テロとの戦い
数日前にBBCの放送で、イギリスのミリバンド外相が「テロとの戦いは間違いだった」と演説しているのを見て、驚きました。発言自体は驚くべきものではありませんが、イラク侵攻などでアメリカと常に共同歩調を取ってきたイギリスの外務大臣が、ブレアの後を引き継いだ労働党政権であることは変わっていないのに、率直に誤りを認めたのは、意外でした。
内容を詳細にきいたわけではありませんが、「テロとの戦い」を標榜することによって、過激とまではいえない反対勢力を含めて、武装闘争を是とする路線に結集させてしまったというのが、ミリバンド外相の主張のようです。
古くはシーザーを暗殺したブルータスにも、独裁に反対するという三分の理はあったでしょう。ヒトラーの暗殺を企てたドイツ軍の将校は、テロリストと決めつけていいのでしょうか。
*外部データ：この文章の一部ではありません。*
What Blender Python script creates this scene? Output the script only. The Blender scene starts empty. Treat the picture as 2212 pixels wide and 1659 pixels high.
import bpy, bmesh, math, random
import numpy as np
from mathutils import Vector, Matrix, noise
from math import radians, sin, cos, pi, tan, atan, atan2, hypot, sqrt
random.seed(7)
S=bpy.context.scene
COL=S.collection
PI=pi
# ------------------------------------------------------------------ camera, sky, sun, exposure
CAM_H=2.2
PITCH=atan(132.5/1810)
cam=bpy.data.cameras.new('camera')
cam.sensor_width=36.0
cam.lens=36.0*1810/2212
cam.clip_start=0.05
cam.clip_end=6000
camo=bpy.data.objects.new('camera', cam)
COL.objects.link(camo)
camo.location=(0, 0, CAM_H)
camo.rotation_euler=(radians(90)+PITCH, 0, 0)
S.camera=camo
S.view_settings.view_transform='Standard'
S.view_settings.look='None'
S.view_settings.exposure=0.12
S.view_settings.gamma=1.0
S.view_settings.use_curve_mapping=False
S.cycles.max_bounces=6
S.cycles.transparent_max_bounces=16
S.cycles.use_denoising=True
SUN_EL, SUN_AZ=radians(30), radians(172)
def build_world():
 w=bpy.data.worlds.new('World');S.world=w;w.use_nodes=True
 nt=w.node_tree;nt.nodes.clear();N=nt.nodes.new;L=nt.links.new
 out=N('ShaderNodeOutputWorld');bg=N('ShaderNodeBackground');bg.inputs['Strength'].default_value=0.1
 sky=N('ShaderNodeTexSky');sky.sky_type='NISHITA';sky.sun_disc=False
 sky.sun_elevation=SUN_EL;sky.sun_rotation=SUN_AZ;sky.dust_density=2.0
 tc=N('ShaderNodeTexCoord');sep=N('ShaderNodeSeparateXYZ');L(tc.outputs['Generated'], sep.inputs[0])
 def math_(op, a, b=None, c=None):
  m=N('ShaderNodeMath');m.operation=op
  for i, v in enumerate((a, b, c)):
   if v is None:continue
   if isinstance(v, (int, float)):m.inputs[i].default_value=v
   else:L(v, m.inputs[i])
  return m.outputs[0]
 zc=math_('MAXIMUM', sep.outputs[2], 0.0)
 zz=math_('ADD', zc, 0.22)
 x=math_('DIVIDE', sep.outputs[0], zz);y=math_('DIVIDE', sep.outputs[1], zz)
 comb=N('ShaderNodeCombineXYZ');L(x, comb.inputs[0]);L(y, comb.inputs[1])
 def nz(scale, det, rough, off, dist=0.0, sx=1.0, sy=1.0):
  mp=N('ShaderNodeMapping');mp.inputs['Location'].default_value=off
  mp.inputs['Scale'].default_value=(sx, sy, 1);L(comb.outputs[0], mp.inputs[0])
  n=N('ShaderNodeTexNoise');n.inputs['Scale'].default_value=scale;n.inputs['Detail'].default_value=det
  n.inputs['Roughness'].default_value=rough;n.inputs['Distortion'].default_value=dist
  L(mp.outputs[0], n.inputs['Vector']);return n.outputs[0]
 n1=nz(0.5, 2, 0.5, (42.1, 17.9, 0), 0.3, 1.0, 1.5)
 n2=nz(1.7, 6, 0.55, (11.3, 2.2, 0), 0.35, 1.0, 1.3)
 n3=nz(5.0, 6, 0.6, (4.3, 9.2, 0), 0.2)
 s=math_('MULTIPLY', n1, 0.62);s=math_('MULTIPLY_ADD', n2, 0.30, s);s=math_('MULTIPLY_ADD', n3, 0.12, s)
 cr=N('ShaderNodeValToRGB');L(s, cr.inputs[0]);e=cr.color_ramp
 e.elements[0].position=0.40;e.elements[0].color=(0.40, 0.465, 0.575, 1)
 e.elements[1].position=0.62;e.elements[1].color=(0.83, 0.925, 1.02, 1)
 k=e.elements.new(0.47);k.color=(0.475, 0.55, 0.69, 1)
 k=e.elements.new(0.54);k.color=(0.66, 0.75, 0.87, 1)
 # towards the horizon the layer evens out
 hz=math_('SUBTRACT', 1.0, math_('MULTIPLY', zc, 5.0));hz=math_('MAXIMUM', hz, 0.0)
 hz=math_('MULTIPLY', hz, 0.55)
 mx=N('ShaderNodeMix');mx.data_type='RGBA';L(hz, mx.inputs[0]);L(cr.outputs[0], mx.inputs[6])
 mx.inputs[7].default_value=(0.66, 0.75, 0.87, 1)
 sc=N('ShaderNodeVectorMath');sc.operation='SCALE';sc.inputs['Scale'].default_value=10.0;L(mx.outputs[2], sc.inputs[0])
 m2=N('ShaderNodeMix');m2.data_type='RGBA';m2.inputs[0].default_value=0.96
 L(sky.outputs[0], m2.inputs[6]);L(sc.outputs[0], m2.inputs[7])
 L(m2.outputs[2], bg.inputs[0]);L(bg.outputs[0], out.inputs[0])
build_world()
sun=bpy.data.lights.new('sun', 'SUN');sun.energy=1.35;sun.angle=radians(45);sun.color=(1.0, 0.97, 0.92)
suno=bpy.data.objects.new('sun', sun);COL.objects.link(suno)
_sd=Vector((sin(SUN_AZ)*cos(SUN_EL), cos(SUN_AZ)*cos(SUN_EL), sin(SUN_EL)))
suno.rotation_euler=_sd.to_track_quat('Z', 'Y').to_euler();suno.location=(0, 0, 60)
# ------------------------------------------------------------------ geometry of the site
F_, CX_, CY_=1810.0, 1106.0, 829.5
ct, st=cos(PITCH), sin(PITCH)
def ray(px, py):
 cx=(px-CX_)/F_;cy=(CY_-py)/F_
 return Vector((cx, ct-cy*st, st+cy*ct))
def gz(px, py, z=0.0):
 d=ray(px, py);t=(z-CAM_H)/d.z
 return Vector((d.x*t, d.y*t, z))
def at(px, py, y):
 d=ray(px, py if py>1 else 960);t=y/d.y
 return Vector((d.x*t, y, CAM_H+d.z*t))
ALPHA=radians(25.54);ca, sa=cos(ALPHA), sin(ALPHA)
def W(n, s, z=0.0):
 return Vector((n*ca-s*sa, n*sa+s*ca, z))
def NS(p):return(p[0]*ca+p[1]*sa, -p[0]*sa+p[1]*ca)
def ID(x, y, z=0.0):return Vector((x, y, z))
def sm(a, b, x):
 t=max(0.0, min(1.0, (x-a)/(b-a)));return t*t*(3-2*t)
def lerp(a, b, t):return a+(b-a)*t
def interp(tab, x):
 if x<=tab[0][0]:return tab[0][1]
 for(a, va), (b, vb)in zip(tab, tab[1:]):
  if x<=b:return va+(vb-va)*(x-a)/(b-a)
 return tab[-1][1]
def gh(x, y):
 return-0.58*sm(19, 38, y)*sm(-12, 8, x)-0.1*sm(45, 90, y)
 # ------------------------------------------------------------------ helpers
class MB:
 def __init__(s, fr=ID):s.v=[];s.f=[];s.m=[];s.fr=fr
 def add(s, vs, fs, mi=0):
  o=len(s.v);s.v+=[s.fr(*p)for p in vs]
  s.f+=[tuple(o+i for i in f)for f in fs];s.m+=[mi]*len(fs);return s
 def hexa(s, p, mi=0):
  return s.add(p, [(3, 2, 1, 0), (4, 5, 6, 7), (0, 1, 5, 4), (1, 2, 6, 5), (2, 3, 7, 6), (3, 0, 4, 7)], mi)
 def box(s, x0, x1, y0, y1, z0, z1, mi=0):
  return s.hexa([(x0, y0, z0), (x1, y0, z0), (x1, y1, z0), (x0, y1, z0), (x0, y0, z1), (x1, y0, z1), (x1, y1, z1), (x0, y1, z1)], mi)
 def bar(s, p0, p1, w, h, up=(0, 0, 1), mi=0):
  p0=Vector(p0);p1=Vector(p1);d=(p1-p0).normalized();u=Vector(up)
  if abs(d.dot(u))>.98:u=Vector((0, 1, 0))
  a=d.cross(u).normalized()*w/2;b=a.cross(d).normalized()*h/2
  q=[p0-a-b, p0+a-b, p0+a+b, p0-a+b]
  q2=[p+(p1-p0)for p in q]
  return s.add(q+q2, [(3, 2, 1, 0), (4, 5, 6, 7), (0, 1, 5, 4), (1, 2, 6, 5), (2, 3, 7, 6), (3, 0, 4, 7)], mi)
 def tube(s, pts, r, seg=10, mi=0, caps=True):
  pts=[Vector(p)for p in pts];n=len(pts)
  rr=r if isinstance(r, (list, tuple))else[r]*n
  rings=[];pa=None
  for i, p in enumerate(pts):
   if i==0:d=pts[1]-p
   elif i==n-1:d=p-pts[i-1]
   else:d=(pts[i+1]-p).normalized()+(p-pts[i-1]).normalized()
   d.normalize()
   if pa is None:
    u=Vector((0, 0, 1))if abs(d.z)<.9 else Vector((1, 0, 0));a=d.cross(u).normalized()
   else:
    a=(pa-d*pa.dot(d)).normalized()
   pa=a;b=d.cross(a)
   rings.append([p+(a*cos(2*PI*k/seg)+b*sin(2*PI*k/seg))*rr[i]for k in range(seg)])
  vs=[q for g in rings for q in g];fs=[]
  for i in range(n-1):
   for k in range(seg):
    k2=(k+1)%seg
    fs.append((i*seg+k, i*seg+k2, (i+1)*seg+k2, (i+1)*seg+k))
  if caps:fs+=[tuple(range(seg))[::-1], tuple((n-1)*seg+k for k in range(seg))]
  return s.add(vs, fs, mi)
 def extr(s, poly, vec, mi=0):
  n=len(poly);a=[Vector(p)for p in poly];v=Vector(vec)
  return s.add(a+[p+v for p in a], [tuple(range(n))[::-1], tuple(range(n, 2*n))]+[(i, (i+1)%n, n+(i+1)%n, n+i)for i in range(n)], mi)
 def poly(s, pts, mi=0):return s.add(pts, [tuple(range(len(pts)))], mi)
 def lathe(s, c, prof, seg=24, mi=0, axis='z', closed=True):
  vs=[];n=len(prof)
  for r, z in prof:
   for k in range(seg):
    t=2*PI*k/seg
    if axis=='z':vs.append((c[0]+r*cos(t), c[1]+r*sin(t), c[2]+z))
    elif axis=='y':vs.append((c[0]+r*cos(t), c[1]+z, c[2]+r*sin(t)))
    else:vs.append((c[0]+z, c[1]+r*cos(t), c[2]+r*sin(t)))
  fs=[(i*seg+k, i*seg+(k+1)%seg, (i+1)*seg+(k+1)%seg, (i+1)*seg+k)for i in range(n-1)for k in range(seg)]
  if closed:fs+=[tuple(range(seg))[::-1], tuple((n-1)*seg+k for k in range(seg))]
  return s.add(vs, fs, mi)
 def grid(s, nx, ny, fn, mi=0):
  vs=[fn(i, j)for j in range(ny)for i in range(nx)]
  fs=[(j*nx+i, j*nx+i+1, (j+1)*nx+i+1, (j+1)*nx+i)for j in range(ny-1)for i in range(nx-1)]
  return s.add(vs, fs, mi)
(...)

浅学非才の身には、断定することは困難です。
そのような道義的理由とは異なり、ミリバンド外相の反対理由は、政治的にもマイナスだったということのようです。
退任演説でブッシュ大統領は、9・11直後のアメリカ国民の感情を引いて、決断は間違っていなかったと弁護したようです。その後の推移を見れば、政治的にはマイナスの判断であったことは明らかで、しかも結果論とはいえないところが深刻です。
身内ともいえるイギリスの外相からも異論が出ました。日本の政府はどう総括するのでしょうか。